Keep in mind that a good listener in the business world:

  • Practices active listening.
  • Listens to unpleasant truths with an open mind.
  • Welcomes alternate opinions instead of thrusting their opinions.

These are the very same traits that made leaders like Abraham Lincoln and John.F.kennedy awe-inspiring to the people and their followers.




Followers are now being renamed as collaborators and influencers on the internet, and I agree.

Being a committed follower gives you the chance to understand how to collaborate with the team and to develop the art of bringing out the best in the people.

This is not something a leader who was born into a leadership role can understand easily.

This ability is unique to leaders who made great followers in their past.

Being a follower, gives them a chance to understand the good and the bad team dynamics that can make or break a productive team.

Today a leader is measured not just by his achievements, but also by the quality of team/organization they built.


Critical thinking


The ability to think clearly even in situations where all hell is loose is a very very necessary quality for a leader.

What I think is – the best way to master the art of thinking clearly is by developing the confidence and building the knowledge of an experienced problem solver.

While a leader doesn’t get to work on tactical problems, a follower/team player has the opportunity to tackle problems in various areas like technical, functional, and operational fields.

Others might call these petty tasks, but I think they are practice to improve yourself and the experience will help you come up with a more efficient solution when you are in a more important decision-making role.


Develop emotional intelligence


As a follower, you will be privy to many thoughts and opinions of your teammates, which a leader is not privy too. This will help you develop emotional intelligence.

For example, a follower will know what decisions made by your leader hurt your team members, or made them anxious, or made them happy, or made them productive.

These are some great lessons to be able to learn and carry forward when you are playing the boss.

Daniel Goleman says that ‘In a very real sense we have two minds, one that thinks and one that feels’, and that “people’s emotions are rarely put into words, far more often they are expressed through other cues. The key to intuiting another’s feelings is in the ability to read nonverbal channels, tone of voice, gesture, facial expression, and the like”
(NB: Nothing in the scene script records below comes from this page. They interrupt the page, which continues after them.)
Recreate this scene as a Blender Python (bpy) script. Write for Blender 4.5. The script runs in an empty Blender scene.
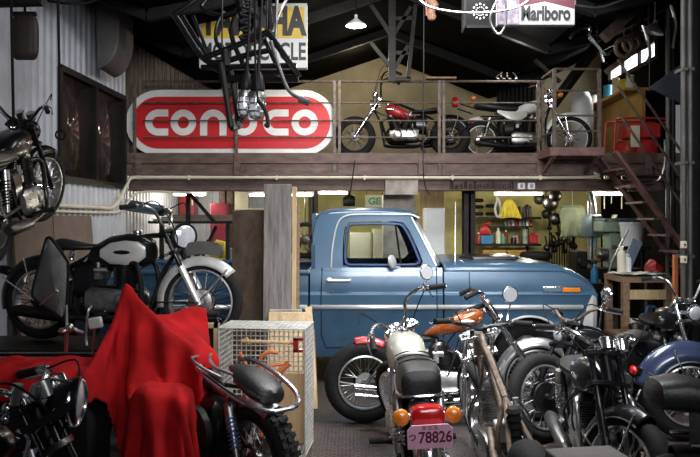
import bpy, bmesh, math, random
import numpy as np
from mathutils import Vector, Matrix
random.seed(11)
V = Vector
PI = math.pi
C = bpy.context.scene.collection
F, CX, HY, EYE = 700.0, 350.0, 221.0, 1.64

def P(px, py, Y):
    """point at depth Y on the sight line of a photo pixel"""
    return V(((px - CX) / F * Y, Y, EYE - (py - HY) / F * Y))

# ------------------------------------------------------------------ materials
MATS = {}
def mat(name, col, rough=.5, metal=0.0, var=.25, scale=7.0, bump=0.0, coat=0.0, trans=0.0, emit=0.0,
        col2=None, stretch=(1, 1, 1), ior=1.45, spec=.5):
    m = bpy.data.materials.new(name)
    m.use_nodes = True
    nt = m.node_tree
    b = nt.nodes['Principled BSDF']
    tc = nt.nodes.new('ShaderNodeTexCoord')
    mp = nt.nodes.new('ShaderNodeMapping')
    mp.inputs['Scale'].default_value = stretch
    nz = nt.nodes.new('ShaderNodeTexNoise')
    nz.inputs['Scale'].default_value = scale
    nz.inputs['Detail'].default_value = 6
    nz.inputs['Roughness'].default_value = .62
    cr = nt.nodes.new('ShaderNodeValToRGB')
    cr.color_ramp.elements[0].position = .3
    cr.color_ramp.elements[1].position = .72
    c1 = [max(0, c * (1 - var)) for c in col]
    c2 = list(col2) if col2 else [min(1, c * (1 + var)) for c in col]
    cr.color_ramp.elements[0].color = (*c1, 1)
    cr.color_ramp.elements[1].color = (*c2, 1)
    nt.links.new(tc.outputs['Object'], mp.inputs[0])
    nt.links.new(mp.outputs[0], nz.inputs['Vector'])
    nt.links.new(nz.outputs['Fac'], cr.inputs[0])
    nt.links.new(cr.outputs[0], b.inputs['Base Color'])
    b.inputs['Roughness'].default_value = rough
    b.inputs['Metallic'].default_value = metal
    b.inputs['IOR'].default_value = ior
    b.inputs['Specular IOR Level'].default_value = spec
    b.inputs['Coat Weight'].default_value = coat
    b.inputs['Coat Roughness'].default_value = .08
    b.inputs['Transmission Weight'].default_value = trans
    if bump:
        bp = nt.nodes.new('ShaderNodeBump')
        bp.inputs['Strength'].default_value = bump
        bp.inputs['Distance'].default_value = .02
        nt.links.new(nz.outputs['Fac'], bp.inputs['Height'])
        nt.links.new(bp.outputs[0], b.inputs['Normal'])
    if emit:
        b.inputs['Emission Color'].default_value = (*col, 1)
        b.inputs['Emission Strength'].default_value = emit
    MATS[name] = m
    return m

mat('black_paint', (.006, .006, .007), .28, 0, .4, coat=.15, spec=.35)
mat('black_matte', (.007, .0065, .0065), .8, 0, .4, spec=.25)
mat('black_steel', (.012, .011, .01), .5, .3, .5, spec=.35)
mat('rubber', (.009, .009, .009), .8, 0, .4, 20, .2, spec=.3)
mat('leather', (.012, .0115, .012), .4, 0, .4, 60, .15)
mat('brown_leather', (.022, .012, .01), .6, 0, .4, 30, .2)
mat('chrome', (.82, .82, .84), .19, 1, .12, 9)
mat('rim_steel', (.62, .62, .62), .28, .9, .25, 12)
mat('dull_chrome', (.5, .49, .48), .32, 1, .35, 14)
mat('alu', (.42, .41, .4), .42, 1, .35, 16, .05)
mat('dark_alu', (.085, .08, .077), .42, 1, .5, 18, .08)
mat('engine_black', (.02, .019, .018), .45, .7, .5, 16, .1)
mat('rust', (.1, .062, .042), .6, .4, .5, 30, .15, col2=(.21, .165, .13))
mat('rust_dark', (.07, .045, .035), .7, .3, .5, 18, .15)
mat('silver_paint', (.5, .5, .47), .38, .25, .2, 5, coat=.3)
mat('tank_beige', (.34, .335, .285), .4, .3, .25, 5, coat=.3)
mat('white_paint', (.72, .72, .7), .4, 0, .12, 8)
mat('orange_flake', (.27, .055, .012), .25, .35, .35, 40, coat=.7, col2=(.42, .12, .03))
mat('red_paint', (.32, .012, .015), .35, 0, .3, coat=.4)
mat('blue_black', (.03, .042, .085), .22, .2, .3, 6, coat=.8)
mat('red_lens', (.45, .008, .008), .2, 0, .2, coat=.6)
mat('amber_lens', (.75, .22, .02), .2, 0, .2, coat=.6)
mat('lens_glass', (.8, .83, .88), .08, .35, .12, 30, .15)
mat('mirror', (.85, .86, .88), .25, .6, .05)
mat('blue_spring', (.08, .15, .35), .3, .5, .2)
mat('truck_blue', (.04, .092, .155), .3, .15, .14, 2.2, coat=.5, col2=(.054, .116, .188))
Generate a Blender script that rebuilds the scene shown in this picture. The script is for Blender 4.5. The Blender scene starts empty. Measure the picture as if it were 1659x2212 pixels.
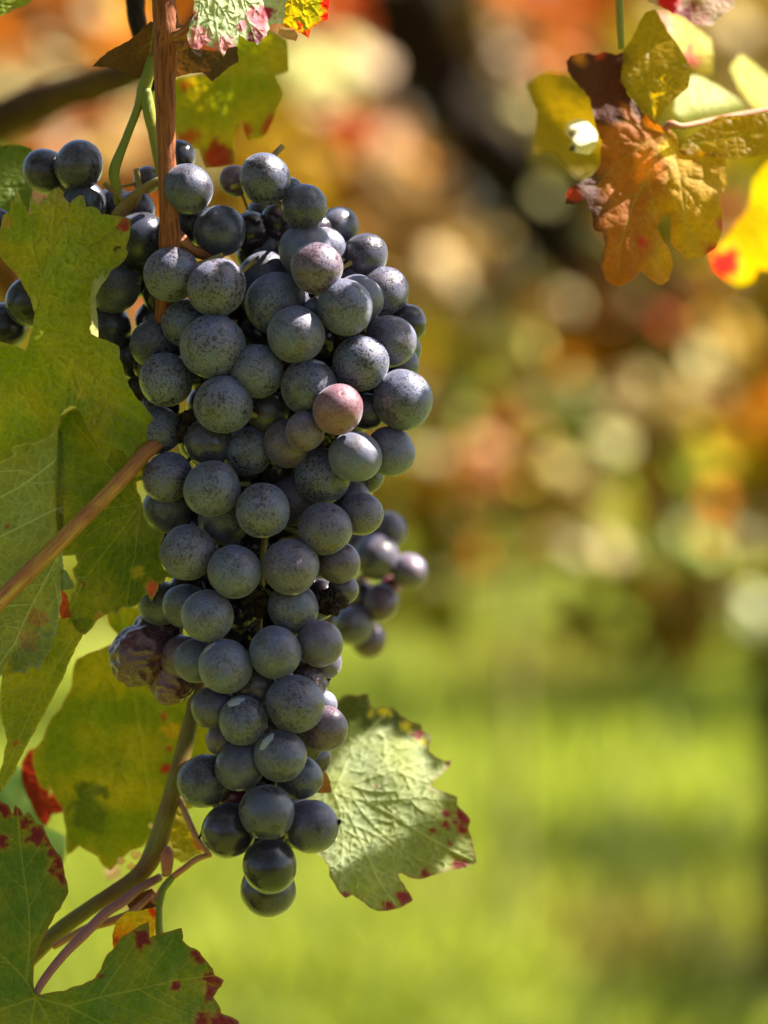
import bpy, bmesh, math, random
import numpy as np
from mathutils import Vector, Matrix, noise, Quaternion
from mathutils.geometry import delaunay_2d_cdt

R = math.radians
rng = random.Random(7)
SC = bpy.context.scene
COL = SC.collection

# ------------------------------------------------------------------ camera
S = 0.11e-3            # metres per photo unit (photo seen as 1659 x 2212) at the focus distance
D0 = 0.75              # focus distance
TILT = R(4.0)
CAM = Vector((0, 0, 1.1))
FW = Vector((0, math.cos(TILT), -math.sin(TILT)))
UP = Vector((0, math.sin(TILT), math.cos(TILT)))
RT = Vector((1, 0, 0))

def P(x, y, dpx=0.0, d=None):
    """point that the photo shows at (x, y), dpx photo units behind the focus plane (or d metres from the lens)"""
    dd = D0 + dpx * S if d is None else d
    k = S * dd / D0
    return CAM + FW * dd + RT * ((x - 829.5) * k) + UP * (-(y - 1106) * k)

cd = bpy.data.cameras.new('camera')
cam = bpy.data.objects.new('camera', cd); COL.objects.link(cam)
cam.location = CAM
cam.rotation_euler = (R(90) - TILT, 0, 0)
cd.sensor_fit = 'HORIZONTAL'; cd.sensor_width = 36
cd.lens = 36 * D0 / (1659 * S)
cd.clip_start = 0.05; cd.clip_end = 400
cd.dof.use_dof = True
cd.dof.focus_distance = D0 + 0.0035
APERTURE = 0.0158
cd.dof.aperture_fstop = cd.lens / 1000 / APERTURE
cd.dof.aperture_blades = 0
SC.camera = cam
SC.render.resolution_x = 768; SC.render.resolution_y = 1024

# ------------------------------------------------------------------ light
SUN = Vector((0.60, 0.16, 0.78)).normalized()
elev = math.asin(SUN.z); azim = math.atan2(SUN.x, SUN.y)
W = bpy.data.worlds.new('World'); SC.world = W; W.use_nodes = True
nt = W.node_tree
sky = nt.nodes.new('ShaderNodeTexSky'); sky.sky_type = 'NISHITA'; sky.sun_disc = False
sky.sun_elevation = elev; sky.sun_rotation = azim; sky.air_density = 1.0; sky.dust_density = 1.6
bg = nt.nodes['Background']; bg.inputs['Strength'].default_value = 0.05
nt.links.new(sky.outputs[0], bg.inputs[0])
sl = bpy.data.lights.new('sun', 'SUN'); sl.energy = 5.0; sl.angle = R(0.5); sl.color = (1.0, 0.93, 0.82)
so = bpy.data.objects.new('sun', sl); COL.objects.link(so)
so.rotation_euler = SUN.to_track_quat('Z', 'Y').to_euler(); so.location = (0, 0, 6)
vs = SC.view_settings
vs.view_transform = 'Standard'; vs.look = 'None'; vs.gamma = 1.0
vs.exposure = 2.35
SC.cycles.use_denoising = True
SC.cycles.max_bounces = 10; SC.cycles.transmission_bounces = 8; SC.cycles.diffuse_bounces = 5
SC.cycles.sample_clamp_indirect = 6

# ------------------------------------------------------------------ helpers
def lin(c):
    c = c / 255.0
    return c / 12.92 if c <= 0.04045 else ((c + 0.055) / 1.055) ** 2.4
def rgb(r, g, b): return (lin(r), lin(g), lin(b))

def tag(o, label=None, cat=None, group=None, kind=None):
    if label: o['label'] = label
    if cat: o['category'] = cat
    if group: o['group'] = group
    if kind: o['kind'] = kind
    return o

def link(name, me, mat=None, parent=None, smooth=True):
    o = bpy.data.objects.new(name, me); COL.objects.link(o)
    if mat is not None and len(me.materials) == 0: me.materials.append(mat)
    if smooth: me.polygons.foreach_set('use_smooth', [True] * len(me.polygons))
    if parent is not None: o.parent = parent; o.matrix_parent_inverse = parent.matrix_world.inverted() if False else Matrix.Translation(-parent.location)
    return o

def empty(name, loc):
    o = bpy.data.objects.new(name, None); COL.objects.link(o); o.location = loc
    o.empty_display_size = 0.01
    return o

class N:
    """tiny node helper"""
    def __init__(s, name):
        s.m = bpy.data.materials.new(name); s.m.use_nodes = True; s.t = s.m.node_tree; s.t.nodes.clear()
    def n(s, kind, **kw):
        x = s.t.nodes.new('ShaderNode' + kind)
        for k, v in kw.items():
            if k.startswith('i_'):
                x.inputs[k[2:].replace('_', ' ')].default_value = v
            else: setattr(x, k, v)
        return x
    def l(s, a, b): s.t.links.new(a, b)
    def math(s, op, a, b=None, c=None, clamp=False):
        x = s.t.nodes.new('ShaderNodeMath'); x.operation = op; x.use_clamp = clamp
        for i, v in enumerate((a, b, c)):
            if v is None: continue
            if hasattr(v, 'is_linked') or hasattr(v, 'links'): s.l(v, x.inputs[i])
            else: x.inputs[i].default_value = v
        return x.outputs[0]
    def mix(s, f, a, b, mode='MIX'):
        x = s.t.nodes.new('ShaderNodeMix'); x.data_type = 'RGBA'; x.blend_type = mode
        for i, v in ((0, f), (6, a), (7, b)):
            if hasattr(v, 'links'): s.l(v, x.inputs[i])
            elif isinstance(v, tuple): x.inputs[i].default_value = (*v[:3], 1)
            else: x.inputs[i].default_value = v
        return x.outputs[2]
    def ramp(s, f, a, b, lo=0.0, hi=1.0):
        x = s.t.nodes.new('ShaderNodeMapRange'); x.interpolation_type = 'SMOOTHSTEP'
        s.l(f, x.inputs[0]); x.inputs[1].default_value = a; x.inputs[2].default_value = b
        x.inputs[3].default_value = lo; x.inputs[4].default_value = hi
        return x.outputs[0]
    def noise(s, vec, scale, detail=3, rough=0.5):
        x = s.n('TexNoise'); x.inputs['Scale'].default_value = scale; x.inputs['Detail'].default_value = detail
        x.inputs['Roughness'].default_value = rough
        s.l(vec, x.inputs['Vector']); return x.outputs['Fac']
    def out(s, sh):
        o = s.n('OutputMaterial'); s.l(sh, o.inputs['Surface']); return s.m

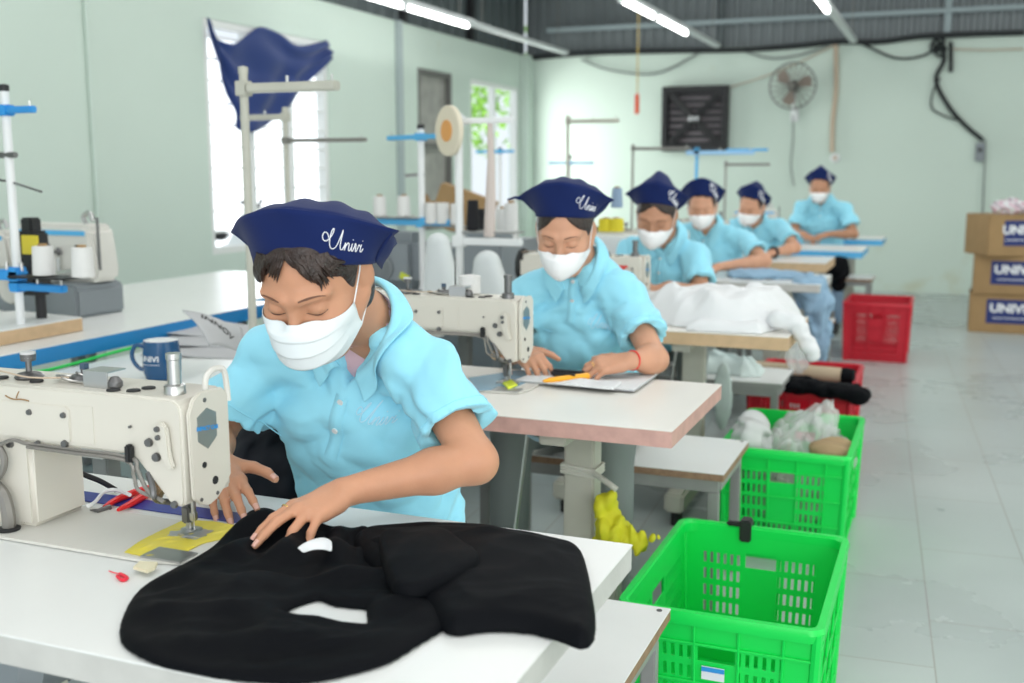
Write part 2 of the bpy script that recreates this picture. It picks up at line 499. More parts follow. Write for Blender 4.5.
# ================================================================== THE ROOM
XL, YB, WT = -4.93, 12.78, 2.74      # left wall, back wall, height of the masonry
def struct(o, label=None): return setp(o, label, None, None, 'structure')
def wall_mat(name, base, dirt):
    m = bpy.data.materials.new(name); m.use_nodes = True; nt = m.node_tree; b = nt.nodes['Principled BSDF']
    b.inputs['Roughness'].default_value = 0.6; b.inputs['Specular IOR Level'].default_value = 0.3
    tc = nt.nodes.new('ShaderNodeTexCoord')
    n = nt.nodes.new('ShaderNodeTexNoise'); n.inputs['Scale'].default_value = 0.8; n.inputs['Detail'].default_value = 8
    nt.links.new(tc.outputs['Object'], n.inputs['Vector'])
    rp = nt.nodes.new('ShaderNodeValToRGB'); rp.color_ramp.elements[0].position = .35; rp.color_ramp.elements[1].position = .65
    rp.color_ramp.elements[0].color = (*[c * .955 for c in base], 1); rp.color_ramp.elements[1].color = (*base, 1)
    nt.links.new(n.outputs['Fac'], rp.inputs['Fac'])
    # ochre scuffs low on the wall (blotchy stains with their own outline)
    n2 = nt.nodes.new('ShaderNodeTexNoise'); n2.inputs['Scale'].default_value = 2.2; n2.inputs['Detail'].default_value = 6
    nt.links.new(tc.outputs['Object'], n2.inputs['Vector'])
    sp = nt.nodes.new('ShaderNodeSeparateXYZ'); nt.links.new(tc.outputs['Object'], sp.inputs[0])
    mr = nt.nodes.new('ShaderNodeMapRange'); mr.inputs['From Min'].default_value = 0.0; mr.inputs['From Max'].default_value = 0.75
    mr.inputs['To Min'].default_value = 0.22; mr.inputs['To Max'].default_value = 0.0
    nt.links.new(sp.outputs['Z'], mr.inputs['Value'])
    ad = nt.nodes.new('ShaderNodeMath'); ad.operation = 'ADD'
    nt.links.new(n2.outputs['Fac'], ad.inputs[0]); nt.links.new(mr.outputs['Result'], ad.inputs[1])
    r2 = nt.nodes.new('ShaderNodeValToRGB'); r2.color_ramp.elements[0].position = .70; r2.color_ramp.elements[1].position = .95
    nt.links.new(ad.outputs[0], r2.inputs['Fac'])
    mx = nt.nodes.new('ShaderNodeMix'); mx.data_type = 'RGBA'
    nt.links.new(r2.outputs['Color'], mx.inputs['Factor']); nt.links.new(rp.outputs['Color'], mx.inputs['A'])
    mx.inputs['B'].default_value = (*dirt, 1)
    nt.links.new(mx.outputs['Result'], b.inputs['Base Color'])
    bp = nt.nodes.new('ShaderNodeBump'); bp.inputs['Strength'].default_value = .12; bp.inputs['Distance'].default_value = .02
    nt.links.new(n2.outputs['Fac'], bp.inputs['Height']); nt.links.new(bp.outputs['Normal'], b.inputs['Normal'])
    return m
M_wall = wall_mat('mint_plaster', (0.63, 0.74, 0.665), (0.50, 0.50, 0.33))

# floor: pale glossy tiles, running bond, laid a little askew
def floor_mat():
    m = bpy.data.materials.new('floor_tiles'); m.use_nodes = True; nt = m.node_tree; b = nt.nodes['Principled BSDF']
    tc = nt.nodes.new('ShaderNodeTexCoord'); mp = nt.nodes.new('ShaderNodeMapping')
    mp.inputs['Rotation'].default_value = (0, 0, math.radians(90 - 3.4)); mp.inputs['Location'].default_value = (0.02, 0.115, 0)
    nt.links.new(tc.outputs['Object'], mp.inputs['Vector'])
    br = nt.nodes.new('ShaderNodeTexBrick')
    br.inputs['Scale'].default_value = 1.0; br.inputs['Brick Width'].default_value = 0.665; br.inputs['Row Height'].default_value = 0.335
    br.inputs['Mortar Size'].default_value = 0.0022; br.inputs['Mortar Smooth'].default_value = 0.1
    br.inputs['Color1'].default_value = (0.44, 0.515, 0.50, 1); br.inputs['Color2'].default_value = (0.475, 0.545, 0.53, 1)
    br.inputs['Mortar'].default_value = (0.30, 0.31, 0.28, 1)
    nt.links.new(mp.outputs['Vector'], br.inputs['Vector'])
    n = nt.nodes.new('ShaderNodeTexNoise'); n.inputs['Scale'].default_value = 1.6; n.inputs['Detail'].default_value = 7
    nt.links.new(tc.outputs['Object'], n.inputs['Vector'])
    mx = nt.nodes.new('ShaderNodeMix'); mx.data_type = 'RGBA'; mx.blend_type = 'MULTIPLY'; mx.inputs['Factor'].default_value = .35
    nt.links.new(br.outputs['Color'], mx.inputs['A']); nt.links.new(n.outputs['Fac'], mx.inputs['B'])
    br2 = nt.nodes.new('ShaderNodeBrightContrast'); br2.inputs['Bright'].default_value = .05
    nt.links.new(mx.outputs['Result'], br2.inputs['Color'])
    nt.links.new(br2.outputs['Color'], b.inputs['Base Color'])
    b.inputs['Roughness'].default_value = .3
    rr = nt.nodes.new('ShaderNodeMapRange'); rr.inputs['To Min'].default_value = .16; rr.inputs['To Max'].default_value = .42
    nt.links.new(n.outputs['Fac'], rr.inputs['Value']); nt.links.new(rr.outputs['Result'], b.inputs['Roughness'])
    bp = nt.nodes.new('ShaderNodeBump'); bp.inputs['Strength'].default_value = .3; bp.inputs['Distance'].default_value = .003; bp.invert = True
    nt.links.new(br.outputs['Fac'], bp.inputs['Height']); nt.links.new(bp.outputs['Normal'], b.inputs['Normal'])
    return m
struct(MB().box((0, 5.4, -0.05), (10.2, 15.2, 0.1)).build('floor', floor_mat(), smooth=False), 'pale grey glossy tiled floor')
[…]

The ability to understand and manage others’ emotions is a key ingredient for an effective leadership and requires a lot of learning.

Now as the follower, you have a better opportunity to understand and develop EQ, which you can put to use when you hold a leadership position.



So finally here is my tip for you, probably a very very counter-intuitive tip but I hope  have justified it enough:

Don’t aim to be a leader, not at first; aim to be the best of best followers and you will be enroute to becoming an incredible leader.